Tuesday, January 17, 2006

They May be Evil, but at Least They're Vile

On May 5, 2004, Army Specialist Jesse Buryj was killed in Iraq. Just one more name on the list. His family was told he died in a crash. After asking for more information, they were told he had also been shot. Jesse's mother kept pressing. Even asking Bush during one of his "meet the grieving parents" meetings during a campaign stop if he could find out what happened. He said he would.

So you might think that the next this family would hear from the Administration is an answer to just how Jesse died. But no. Bush's campaign called and asked her to appear in a commercial for him.

They said no.

And Jesse? It turns out he'd been shot by Polish soldiers operating with his unit. Josh White of the Washington Post, which ran this story on today's front page, says that Jesse's death "had the potential to cause a rift with a coalition partner right before the 2004 presidential election. They asked friends in Jesse's platoon what had happened, but the soldiers had been told not to discuss the incident until the investigation was complete."

White and Jesse's family compared his case to Pat Tillman, ex-Arizona Cardinals player who died from friendly fire in Afghanistan.

Buryj's death had international ramifications. U.S. officials alleged within internal channels that Polish troops killed him with reckless shots. Polish officials said Polish troops could not have killed him. Tests that could have determined the truth were not conducted.

"If they can lie to Pat Tillman's family, what do you think they're going to do to Ma and Pop in Middle America here?" asked Peggy Buryj, who had supported her son's decision to join the Army after his high school graduation in 2002. "The story changes. You can't believe anything."

Peggy and Amber Buryj believe they were strung along because Jesse's death became a diplomatic embarrassment. Documents obtained by The Washington Post reveal one investigation that was abruptly terminated because of diplomatic concerns, another that was not shared with Polish allies, and delays in the release of official reports about Buryj's death. Those documents were not issued until after Bush was reelected -- with the help of a slim margin in Buryj's home state of Ohio.

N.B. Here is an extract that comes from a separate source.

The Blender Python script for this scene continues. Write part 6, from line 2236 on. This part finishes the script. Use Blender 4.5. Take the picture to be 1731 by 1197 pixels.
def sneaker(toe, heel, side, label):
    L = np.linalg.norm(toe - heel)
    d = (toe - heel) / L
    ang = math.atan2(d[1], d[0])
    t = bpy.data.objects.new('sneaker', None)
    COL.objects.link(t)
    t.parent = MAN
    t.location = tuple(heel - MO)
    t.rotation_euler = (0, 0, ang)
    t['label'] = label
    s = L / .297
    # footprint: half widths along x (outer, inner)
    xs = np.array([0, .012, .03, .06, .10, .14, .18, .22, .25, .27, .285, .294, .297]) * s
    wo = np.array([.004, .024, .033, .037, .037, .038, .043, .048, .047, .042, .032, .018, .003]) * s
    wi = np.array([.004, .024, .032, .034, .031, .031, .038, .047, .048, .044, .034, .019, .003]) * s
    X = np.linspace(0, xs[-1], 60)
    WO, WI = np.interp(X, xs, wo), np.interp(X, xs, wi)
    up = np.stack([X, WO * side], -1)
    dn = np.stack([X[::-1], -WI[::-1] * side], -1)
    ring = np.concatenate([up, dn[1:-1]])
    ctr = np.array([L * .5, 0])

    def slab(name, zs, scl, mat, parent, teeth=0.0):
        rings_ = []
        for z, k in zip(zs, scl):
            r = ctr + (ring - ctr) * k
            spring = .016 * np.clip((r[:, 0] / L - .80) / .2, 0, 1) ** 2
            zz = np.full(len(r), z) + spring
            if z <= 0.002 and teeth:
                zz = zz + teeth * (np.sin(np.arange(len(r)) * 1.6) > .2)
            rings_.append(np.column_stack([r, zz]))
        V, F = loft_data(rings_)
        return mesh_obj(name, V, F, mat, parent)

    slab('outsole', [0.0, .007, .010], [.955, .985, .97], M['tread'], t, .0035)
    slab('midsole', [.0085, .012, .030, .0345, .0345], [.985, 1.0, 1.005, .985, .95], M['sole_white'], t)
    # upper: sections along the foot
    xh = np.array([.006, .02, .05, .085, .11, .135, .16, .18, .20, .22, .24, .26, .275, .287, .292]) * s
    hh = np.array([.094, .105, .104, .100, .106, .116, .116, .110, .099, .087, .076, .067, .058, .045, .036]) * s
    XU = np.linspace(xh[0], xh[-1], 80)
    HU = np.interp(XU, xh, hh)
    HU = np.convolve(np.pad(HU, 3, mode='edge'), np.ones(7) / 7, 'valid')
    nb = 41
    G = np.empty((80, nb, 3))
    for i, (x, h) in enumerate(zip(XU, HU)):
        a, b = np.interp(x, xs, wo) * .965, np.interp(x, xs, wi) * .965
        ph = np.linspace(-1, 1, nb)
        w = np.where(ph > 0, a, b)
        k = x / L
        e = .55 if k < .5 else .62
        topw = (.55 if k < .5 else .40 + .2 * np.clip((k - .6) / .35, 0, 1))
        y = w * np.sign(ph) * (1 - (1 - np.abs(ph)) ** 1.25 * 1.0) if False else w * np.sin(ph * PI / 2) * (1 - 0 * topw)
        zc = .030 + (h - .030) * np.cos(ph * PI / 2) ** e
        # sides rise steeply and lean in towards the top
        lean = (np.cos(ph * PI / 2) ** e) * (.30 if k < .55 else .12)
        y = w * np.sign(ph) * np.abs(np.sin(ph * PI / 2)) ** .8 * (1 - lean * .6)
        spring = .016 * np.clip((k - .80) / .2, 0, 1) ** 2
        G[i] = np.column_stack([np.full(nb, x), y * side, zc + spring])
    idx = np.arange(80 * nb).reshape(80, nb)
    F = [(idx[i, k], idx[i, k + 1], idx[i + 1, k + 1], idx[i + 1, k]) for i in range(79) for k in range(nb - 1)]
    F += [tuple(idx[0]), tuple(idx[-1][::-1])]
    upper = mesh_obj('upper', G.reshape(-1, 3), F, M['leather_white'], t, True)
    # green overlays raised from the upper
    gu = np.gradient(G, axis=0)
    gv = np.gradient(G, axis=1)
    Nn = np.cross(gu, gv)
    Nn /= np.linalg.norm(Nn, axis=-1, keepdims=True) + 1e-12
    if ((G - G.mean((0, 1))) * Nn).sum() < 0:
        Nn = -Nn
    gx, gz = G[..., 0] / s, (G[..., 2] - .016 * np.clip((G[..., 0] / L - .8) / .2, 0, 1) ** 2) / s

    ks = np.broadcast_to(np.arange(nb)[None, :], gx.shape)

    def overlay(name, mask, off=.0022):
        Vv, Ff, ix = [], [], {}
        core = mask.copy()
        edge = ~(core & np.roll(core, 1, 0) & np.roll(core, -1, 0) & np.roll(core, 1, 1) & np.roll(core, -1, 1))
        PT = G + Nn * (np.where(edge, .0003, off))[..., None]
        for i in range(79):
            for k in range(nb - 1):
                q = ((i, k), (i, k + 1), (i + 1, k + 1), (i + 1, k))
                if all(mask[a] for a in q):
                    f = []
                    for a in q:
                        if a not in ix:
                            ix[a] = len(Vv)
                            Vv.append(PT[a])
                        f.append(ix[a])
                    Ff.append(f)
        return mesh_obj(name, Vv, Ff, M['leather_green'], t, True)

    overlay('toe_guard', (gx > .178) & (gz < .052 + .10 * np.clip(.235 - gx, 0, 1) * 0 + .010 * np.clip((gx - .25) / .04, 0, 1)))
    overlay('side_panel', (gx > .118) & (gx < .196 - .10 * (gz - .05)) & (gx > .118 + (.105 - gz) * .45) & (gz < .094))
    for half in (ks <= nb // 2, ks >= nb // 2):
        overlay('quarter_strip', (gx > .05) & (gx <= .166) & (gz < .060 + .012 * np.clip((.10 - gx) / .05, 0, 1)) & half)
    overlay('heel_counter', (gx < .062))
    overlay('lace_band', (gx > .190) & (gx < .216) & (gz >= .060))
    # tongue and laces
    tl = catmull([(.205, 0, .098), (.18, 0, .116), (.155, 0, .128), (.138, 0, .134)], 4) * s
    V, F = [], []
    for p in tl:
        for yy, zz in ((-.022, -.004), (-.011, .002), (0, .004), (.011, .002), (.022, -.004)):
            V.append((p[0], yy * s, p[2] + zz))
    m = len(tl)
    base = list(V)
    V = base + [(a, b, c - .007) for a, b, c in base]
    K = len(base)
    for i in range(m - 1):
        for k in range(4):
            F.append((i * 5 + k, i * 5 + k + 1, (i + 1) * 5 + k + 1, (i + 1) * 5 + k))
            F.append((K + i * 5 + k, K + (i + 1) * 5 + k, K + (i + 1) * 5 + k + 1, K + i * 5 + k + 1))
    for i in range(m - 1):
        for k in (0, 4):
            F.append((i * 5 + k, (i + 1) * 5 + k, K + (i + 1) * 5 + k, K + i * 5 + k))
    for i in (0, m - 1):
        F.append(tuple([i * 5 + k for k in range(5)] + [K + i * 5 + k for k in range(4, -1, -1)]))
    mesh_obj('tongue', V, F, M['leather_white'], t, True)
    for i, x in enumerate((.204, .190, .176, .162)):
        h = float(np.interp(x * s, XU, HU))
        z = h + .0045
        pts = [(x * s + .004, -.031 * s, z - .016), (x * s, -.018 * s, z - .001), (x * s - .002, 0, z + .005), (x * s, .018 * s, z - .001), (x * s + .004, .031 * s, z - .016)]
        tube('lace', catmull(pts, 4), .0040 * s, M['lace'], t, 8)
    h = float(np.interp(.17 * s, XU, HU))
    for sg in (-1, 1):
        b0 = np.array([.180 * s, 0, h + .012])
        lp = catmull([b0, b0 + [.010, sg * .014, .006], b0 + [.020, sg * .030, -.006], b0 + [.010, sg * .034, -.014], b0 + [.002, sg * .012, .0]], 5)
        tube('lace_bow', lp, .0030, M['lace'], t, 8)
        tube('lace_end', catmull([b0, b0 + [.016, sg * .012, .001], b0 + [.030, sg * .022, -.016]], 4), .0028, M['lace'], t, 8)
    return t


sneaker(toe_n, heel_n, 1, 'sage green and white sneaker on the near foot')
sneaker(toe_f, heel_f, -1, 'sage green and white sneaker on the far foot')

"I'm angry, I'm so angry," Peggy Buryj said. "I gave them my son, and he served proudly. He didn't deserve this. His family didn't deserve this. I just want to know the truth."

1 Comments:

Anonymous Anonymous said...

deja vu all over again. this is so reminiscent of c.d.b. bryan's book friendly fire, about the mullen family of iowa. their son, a graduate student in biochemistry and the hope of the family, gave up graduate school when he was drafted in l969 and went to vietnam. less than a year later, he was dead, of a "fatal missle wound," as the family was told. when the body came back with no visible marks on it except a small wound the size of a pen top in his back, the family began to wonder about the death. after three or four years of hard slogging, interviewing the people in their son's unit, looking at newspaper accounts, enlisting the help of their congresspeople, they finally determined that american artillery killed their son--the people on the guns failed to correct for the height of some trees when they were firing some rounds to warn off vc in the middle of the night. the shells exploded over their son's position and a small piece of shrapnel pierced his heart(he wasn't wearing a flak jacket). but the process was so corrosive and disillusioning...this family lost their faith in their president, in the american government, in this country in general, and they had once been the most patriotic people on earth. death of a son, death of faith. you get that same sense from this story.
wars will do that to you. that's why you don't choose war, you NEVER choose war.